The article refers to the name controversy as "a 24-year linguistic dispute" noting that after declaring independence in 1991, the country "formally referred to itself as the Republic of Macedonia - to the fury of many Greeks, who feel that their northern neighbours stole the name from the eponymous Greek province that lies directly to the south of the Macedonian-Greek border."

Moreover, "Greece has long accused Macedonia of appropriating significant aspects of Hellenic culture in order to build the national identity of a predominantly Slavic state."

Greece has been blocking Macedonia's membership in NATO and the EU. The country has been admitted to the UN under the name Former Yugoslav Republic of Macedonia (FYROM).

According to the Guardian, "after years of intransigence on both sides, Macedonia’s leader has now implied he may be prepared to cede further ground to Greece."

“We would like as soon as possible to go to dialogue with Greece to find a solution, and if we find a solution we have to go to the citizens and organize a referendum.

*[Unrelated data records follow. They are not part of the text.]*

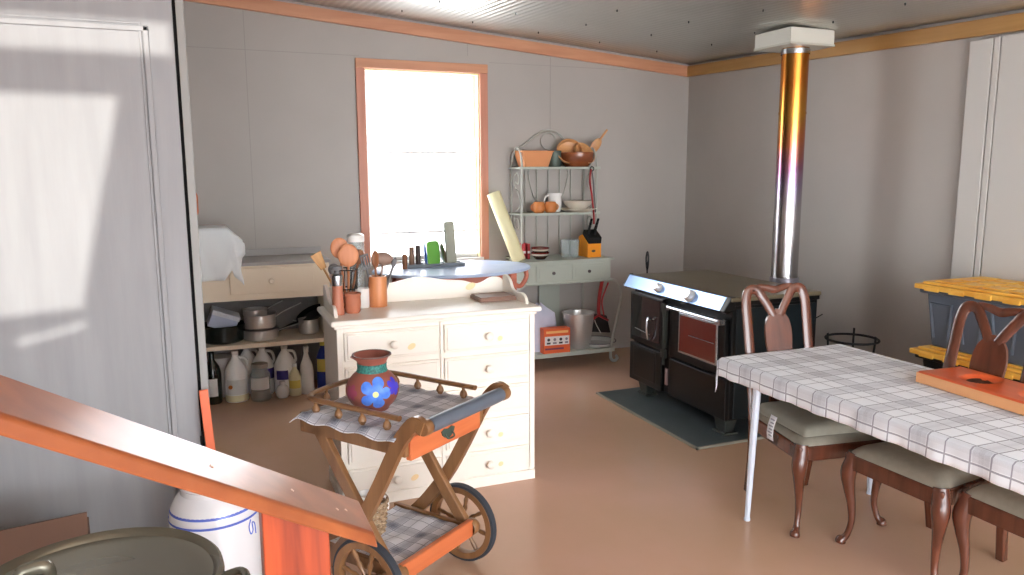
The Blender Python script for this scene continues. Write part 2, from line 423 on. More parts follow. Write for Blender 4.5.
# poker standing against the far end
tag(MB().tube(cat([(0,0,0),(.0,.0,.5),(.0,.0,.93),(.0,.01,.95)], 4), .006, 8).tube(cat([(0,0,.9),(.0,-.012,.94),(.0,-.014,1.0),(0,.0,1.04),(.0,.016,1.0),(.0,.012,.94),(0,0,.9)], 4), .007, 8).build('poker', ENAM), 'thin black poker with a loop handle standing upright behind the stove end', 'poker').location = (3.13, 4.95, 0)

# flue: heat-stained stainless pipe
def flue_mat():
    m, nt, b = _bsdf('heat_tinted_steel'); N, L = nt.nodes, nt.links
    tc = N.new('ShaderNodeTexCoord'); sp = N.new('ShaderNodeSeparateXYZ'); L.new(tc.outputs['Object'], sp.inputs[0])
    nz = N.new('ShaderNodeTexNoise'); nz.inputs['Scale'].default_value = 3.5; L.new(tc.outputs['Object'], nz.inputs['Vector'])
    ad = N.new('ShaderNodeMath'); ad.operation = 'MULTIPLY_ADD'; ad.inputs[1].default_value = .22; L.new(nz.outputs['Fac'], ad.inputs[0])
    dv = N.new('ShaderNodeMath'); dv.operation = 'MULTIPLY_ADD'; dv.inputs[1].default_value = .62; dv.inputs[2].default_value = -.62
    L.new(sp.outputs[2], dv.inputs[0]); L.new(dv.outputs[0], ad.inputs[2])
    rp = N.new('ShaderNodeValToRGB'); e = rp.color_ramp.elements
    e[0].position = 0; e[0].color = lin((188,186,188)); e[1].position = 1; e[1].color = lin((196,132,60))
    for p, c in ((.36,(190,186,190)),(.46,(176,160,190)),(.54,(170,120,150)),(.62,(206,128,84)),(.74,(206,150,70)),(.90,(196,120,52))):
        q = e.new(p); q.color = lin(c)
    L.new(ad.outputs[0], rp.inputs[0]); L.new(rp.outputs[0], b.inputs['Base Color'])
    b.inputs['Metallic'].default_value = 1; b.inputs['Roughness'].default_value = .24
    return m
PX, PY = 3.80, 4.215
PT = ceil_h(PX, PY)-.10
sp_ = thing('stove_pipe', (PX, PY, 0), 0, 'shiny stainless stove pipe heat-stained gold and purple, rising from the stove to the ceiling', 'stove pipe')
PH = PT
MB().lathe([(.090,.004),(.090,PH*.82),(.093,PH*.82),(.093,PH*.825),(.090,PH*.825),(.090,PH)], 40).build('pipe', flue_mat(), sp_)
MB().lathe([(.092,.70),(.100,.70),(.100,.90),(.096,.905),(.092,.905)], 40).build('collar', mat('collar_grey', (140,136,146), .35, .6), sp_)
MB().box(-.19,-.07,-.08,.08,.62,.80).build('flue_outlet', IRON, sp_, bevel=.004, smooth=0)
MB().lathe([(.095,PH-.05),(.095,PH-.02),(.091,PH-.015)], 40).build('band', STEEL, sp_)
bx = thing('flue_box', (3.80, 4.235, 0), 0, 'square white-painted box where the stove pipe meets the ceiling', 'ceiling box')
zt = ceil_h(3.8, 4.2)-.002
MB().box(-.185, .185, -.175, .175, PT-.005, zt).build('housing', mat('box_paint', (206,206,196), .45), bx, bevel=.003, smooth=0)
MB().box(-.19, .19, -.18, .18, PT-.010, PT+.004).build('rim', mat('box_rim', (190,190,178), .4), bx, bevel=.003, smooth=0)
tag(MB().tube(cat([(4.262,4.40,.40),(4.20,4.34,.50),(4.18,4.30,.55),(4.2,4.24,.60)], 6), .004, 6).tube(cat([(4.262,4.43,.42),(4.18,4.38,.50),(4.17,4.34,.53)], 6), .004, 6).build('cable', BLACK), 'thin black cable end poking off the grey wall right of the stove', 'cable')

# black wire stand beyond the table
ws = thing('wire_stand', (3.74, 3.52, 0), .3, 'black wire ring stand on the floor between the table end and the wall', 'wire stand')
MB().tube([(.155*math.cos(2*pi*i/28), .155*math.sin(2*pi*i/28), .60) for i in range(28)], .008, 8, True).build('top_ring', BLACK, ws)
MB().tube([(.12*math.cos(2*pi*i/24), .12*math.sin(2*pi*i/24), .22) for i in range(24)], .006, 8, True).build('lower_ring', BLACK, ws)
for k in range(3):
    a = 2*pi*k/3+.4; c_, s_ = math.cos(a), math.sin(a)
    MB().tube(cat([(.155*c_,.155*s_,.635),(.155*c_,.155*s_,.60),(.12*c_,.12*s_,.22),(.16*c_,.16*s_,.05),(.19*c_,.19*s_,.006)], 6), .007, 8).build('leg', BLACK, ws)

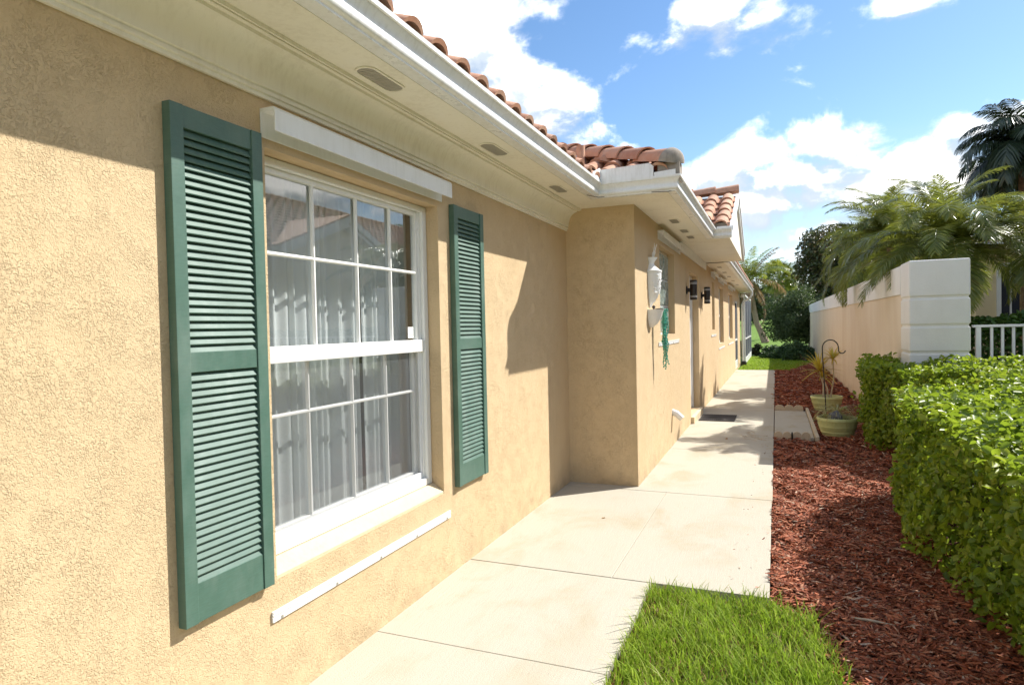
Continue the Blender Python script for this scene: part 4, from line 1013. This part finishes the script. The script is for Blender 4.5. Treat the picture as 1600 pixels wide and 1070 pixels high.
# ------------------------------------------------------------------ grass, mulch
rng = np.random.default_rng(21)
def grass(name, poly, n, h0, h1, w0, label, z, mat):
    P = polysample(poly, n, rng)
    thin = np.sin(P[:, 0]*9+1.3)*np.sin(P[:, 1]*7+.4) + .6*np.sin(P[:, 0]*23+P[:, 1]*17)
    P = P[rng.random(n) < .62 + .38*np.clip(thin+.4, -1, 1)]; n = len(P)
    h = rng.uniform(h0, h1, n) * (.75 + .5*rng.random(n)); az = rng.uniform(0, 2*np.pi, n); lean = rng.uniform(.1, 1.15, n)*h
    d = np.stack([np.cos(az), np.sin(az)], 1); s = np.stack([-d[:, 1], d[:, 0]], 1)*(w0*rng.uniform(.6, 1.3, n))[:, None]
    def ring(t, k, lk):
        c = P + d*(lean*lk)[:, None]; zz = z + h*t
        return np.concatenate([c - s*k, zz[:, None]], 1), np.concatenate([c + s*k, zz[:, None]], 1)
    r = [ring(0, 1, 0), ring(.45, .9, .22), ring(.8, .6, .62), ring(.97, .08, 1.0)]
    V = np.stack([x for p in r for x in p], 1).reshape(-1, 3); i = np.arange(n)[:, None]*8
    F = np.concatenate([i + np.array([[2*k, 2*k+1, 2*k+3, 2*k+2]]) for k in range(3)], 1).reshape(-1, 4)
    o = link(name, mesh_np(name, V, F, mat)); o['kind'] = 'stuff'; o['label'] = label; return o
LP = [(-.675, 1.2), (.36, 1.2), (.34, 2.2), (.28, 2.93), (.17, 3.55), (-.05, 3.68), (-.675, 3.68)]
grass('grass', LP, 24000, .025, .10, .0028, 'bright green lawn grass in the corner of the walkway', -.035, M['grass'])
grass('grass_thatch', LP, 12000, .012, .045, .0028, 'dry brown thatch between the grass blades', -.035, M['dryleaf'])
grass('grass', [(-1.1, 22.0), (.4, 22.0), (1.3, 26.5), (1.3, 30.5), (-1.1, 30.5)], 26000, .05, .09, .012, 'green grass past the far end of the walkway', -.05, M['grass'])
HED1 = [(.94, .9), (.92, 3.0), (.84, 5.2), (.88, 6.0), (1.06, 6.5), (1.5, 6.75), (3.9, 7.0), (3.9, .9)]
HED2 = [(1.14, 8.25), (.96, 8.7), (.94, 9.2), (1.08, 9.6), (1.42, 9.65), (1.42, 8.68), (4.6, 8.7), (4.6, 7.15), (2.0, 7.2), (1.4, 7.6)]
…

Through dialogue we have to find some solution, and after that to ask the citizens: is this right or not right?," Gruevski has been quoted as saying.

The daily saw "other signals on both sides that the long-running dispute could be solved" and mentioned Macedonian Foreign Minister Nikola Poposki's "optimism" ahead of his trip to Athens, the first in 15 years, and Greek Foreign Minister Nikos Kotzias's visit to Skopje in June that "ended an 11-year embargo."